◆ Given data
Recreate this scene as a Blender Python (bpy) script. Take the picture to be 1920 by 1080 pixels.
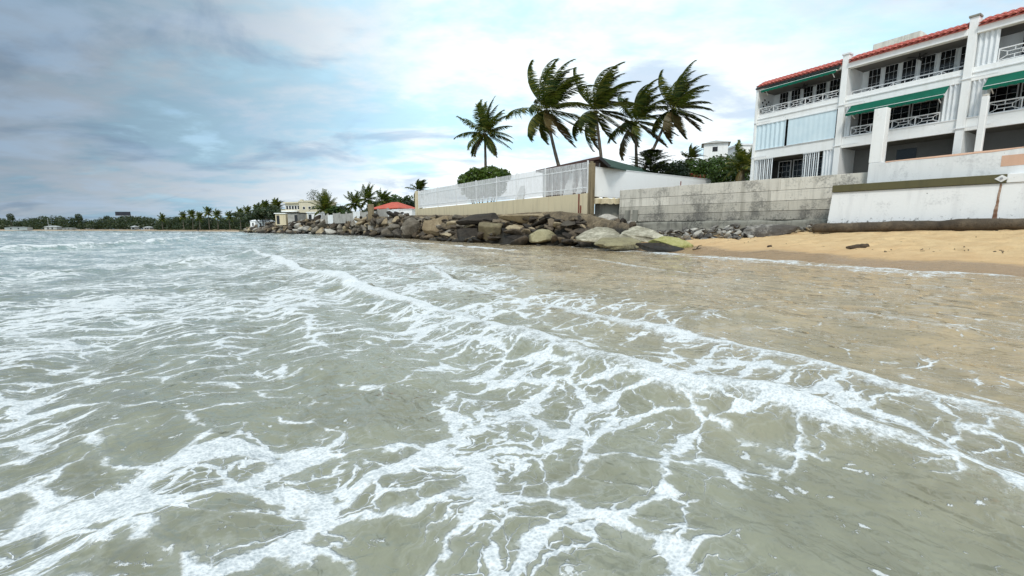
import bpy, bmesh, math, random
import numpy as np
from mathutils import Vector, Matrix

for o in list(bpy.data.objects):
    bpy.data.objects.remove(o, do_unlink=True)
scene = bpy.context.scene
COL = scene.collection
R = math.radians

# ------------------------------------------------------------------ camera
CAM_H = 1.3
FPX = 800.0                      # focal length in pixels of the 1920 px wide photograph
PITCH = math.atan(110.0 / FPX)   # looking slightly down to the water
cam_d = bpy.data.cameras.new('camera')
cam_d.sensor_width = 36.0
cam_d.lens = 36.0 * FPX / 1920.0
cam_d.clip_start = 0.05
cam_d.clip_end = 6000
cam = bpy.data.objects.new('camera', cam_d)
COL.objects.link(cam)
cam.location = (0, 0, CAM_H)
cam.rotation_euler = (R(90) - PITCH, 0, 0)
scene.camera = cam

# ------------------------------------------------------------------ light and exposure
SUN_EL, SUN_AZ = R(50), R(196)   # azimuth clockwise from +Y: the sun stands behind the stand-point
world = bpy.data.worlds.new('World')
scene.world = world
world.use_nodes = True
scene.view_settings.view_transform = 'Standard'
scene.view_settings.look = 'None'
scene.view_settings.exposure = 0.45
scene.view_settings.gamma = 1.0
scene.view_settings.use_curve_mapping = False

sun_d = bpy.data.lights.new('sun', 'SUN')
sun_d.energy = 1.5
sun_d.angle = R(12)
sun_d.color = (1.0, 0.965, 0.9)
sun = bpy.data.objects.new('sun', sun_d)
COL.objects.link(sun)
sdir = Vector((math.sin(SUN_AZ) * math.cos(SUN_EL), math.cos(SUN_AZ) * math.cos(SUN_EL), math.sin(SUN_EL)))
sun.rotation_euler = sdir.to_track_quat('Z', 'Y').to_euler()
sun.location = sdir * 200


class NT:
    """small node-tree writer"""
    def __init__(self, tree):
        self.t = tree
        self.t.nodes.clear()

    def n(self, typ, **kw):
        nd = self.t.nodes.new(typ)
        ins = kw.pop('ins', {})
        for k, v in kw.items():
            setattr(nd, k, v)
        for k, v in ins.items():
            self.put(nd.inputs[k], v)
        return nd

    def put(self, sock, v):
        if isinstance(v, bpy.types.NodeSocket):
            self.t.links.new(v, sock)
        elif isinstance(v, (tuple, list)):
            if len(v) == 3 and sock.type == 'RGBA':
                v = (*v, 1.0)
            sock.default_value = v
        else:
            sock.default_value = v

    def math(self, op, a, b=None, c=None, clamp=False):
        nd = self.t.nodes.new('ShaderNodeMath')
        nd.operation = op
        nd.use_clamp = clamp
        self.put(nd.inputs[0], a)
        if b is not None:
            self.put(nd.inputs[1], b)
        if c is not None:
            self.put(nd.inputs[2], c)
        return nd.outputs[0]

    def vmath(self, op, a, b=None, scale=None):
        nd = self.t.nodes.new('ShaderNodeVectorMath')
        nd.operation = op
        self.put(nd.inputs[0], a)
        if b is not None:
            self.put(nd.inputs[1], b)
        if scale is not None:
            self.put(nd.inputs['Scale'], scale)
        return nd.outputs['Value'] if op in ('DOT_PRODUCT', 'LENGTH', 'DISTANCE') else nd.outputs[0]

    def mix(self, f, a, b, blend='MIX'):
        nd = self.t.nodes.new('ShaderNodeMix')
        nd.data_type = 'RGBA'
        nd.blend_type = blend
        nd.clamp_factor = True
        self.put(nd.inputs[0], f)
        self.put(nd.inputs[6], a)
        self.put(nd.inputs[7], b)
        return nd.outputs[2]

    def noise(self, vec, scale, detail=4.0, rough=0.55, dist=0.0, color=False):
        nd = self.t.nodes.new('ShaderNodeTexNoise')
        if vec is not None:
            self.put(nd.inputs['Vector'], vec)
        nd.inputs['Scale'].default_value = scale
        nd.inputs['Detail'].default_value = detail
        nd.inputs['Roughness'].default_value = rough
        nd.inputs['Distortion'].default_value = dist
        return nd.outputs['Color'] if color else nd.outputs[0]

    def remap(self, v, a, b, c=0.0, d=1.0, smooth=True):
        nd = self.t.nodes.new('ShaderNodeMapRange')
        nd.interpolation_type = 'SMOOTHSTEP' if smooth else 'LINEAR'
        nd.clamp = True
        self.put(nd.inputs[0], v)
        for i, x in enumerate((a, b, c, d)):
            self.put(nd.inputs[i + 1], x)
        return nd.outputs[0]

    def mapping(self, vec, scale=(1, 1, 1), rot=(0, 0, 0), loc=(0, 0, 0)):
        nd = self.t.nodes.new('ShaderNodeMapping')
        self.put(nd.inputs['Vector'], vec)
        nd.inputs['Location'].default_value = loc
        nd.inputs['Rotation'].default_value = rot
        nd.inputs['Scale'].default_value = scale
        return nd.outputs[0]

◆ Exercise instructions
Leave the pictures out and please restate exactly the lines running from the start of the material through the one with "from mathutils import Vector, Matrix".

◆ Solution to the problem
Recreate this scene as a Blender Python (bpy) script. Take the picture to be 1920 by 1080 pixels.
import bpy, bmesh, math, random
import numpy as np
from mathutils import Vector, Matrix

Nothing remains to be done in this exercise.